COVINGTON—A St. Tammany Parish jury rejected a Slidell man’s claims that he was a confidential informant for the federal Drug Enforcement Administration and found him guilty Thursday (June 4) of two counts of distribution of cocaine, possession with the intent to distribute cocaine, possession of Alprazolam (Xanax), and possession of a firearm by a convicted felon. As a multiple offender, the defendant, Charles Ray Thompson Jr., 33, faces 30 years to life in prison.

Assistant District Attorneys Joey Oubre and Ken Dohre prosecuted the case before Judge William J. “Rusty” Knight. The investigation was conducted by the St.
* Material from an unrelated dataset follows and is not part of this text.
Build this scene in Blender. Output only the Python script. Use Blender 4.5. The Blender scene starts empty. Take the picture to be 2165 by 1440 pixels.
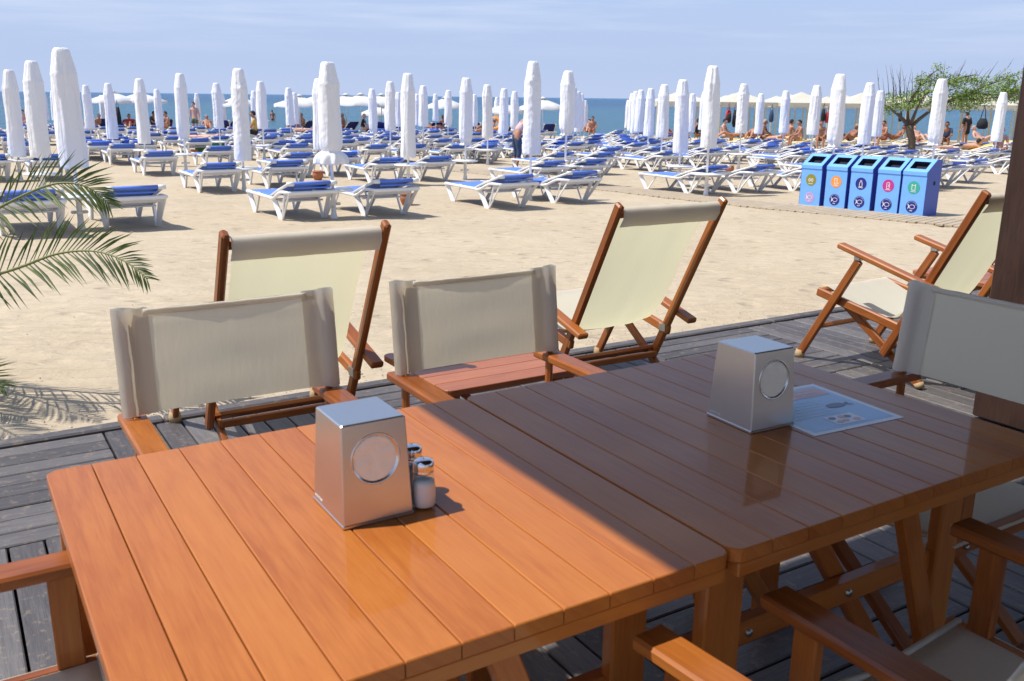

Tammany Parish Sheriff’s Office and various task force agents.

The case centered on two incidents in 2014, when Thompson, who is also known as “Chunk” and “Chuckie,” sold cocaine to undercover officers from his Slidell home. Thompson was videotaped selling 8 grams of cocaine to an undercover agent on the evening of Sept. 25 and then another 6 grams on Nov. 20. The videos of the drug sales were played in court.

When officers executed a search warrant at the trailer home where the purchases had been made, they seized the gun, Xanax pills, a half-ounce of crack cocaine and powder cocaine, as well as a glass mixing bowl containing a cloudy liquid, a metal whisk, a scale, sandwich bags, and other items used to produce and sell the drugs.

Thompson’s trial began Monday (June 1) with jury selection but was delayed a day by his last-minute attempts to call agents from the Drug Enforcement Administration (D.E.A.) to testify on his behalf. Thompson claimed that he was an informant for the federal agency and had purchased the drugs to provide helpful information about the drug trade.

The D.E.A. agents testified that they indeed had signed Thompson as a confidential informant after he was arrested June 6, 2013, by the Sulphur Police Department for transporting cocaine. But, the agent said, Thompson was deactivated as a confidential source in July 2014, months before he was captured on video selling drugs in this case. Thompson’s services were discontinued after the St. Tammany Parish Sheriff’s Office arrested him for various property crimes.

“Police take drugs off the streets. They don’t put drugs on the street,” Oubre said in his closing argument. “They receive information from a source, do their homework, make a plan, and execute that plan with many officers involved…This guy was not acting for police or on behalf of police. He thought he was smarter than police or that somehow he could play both sides of the fence.”

The jury ultimately refused to buy Thompson’s argument that he had been entrapped.

Thompson’s sentencing hearing is set for July 2. He also has other charges pending against him in two separate cases.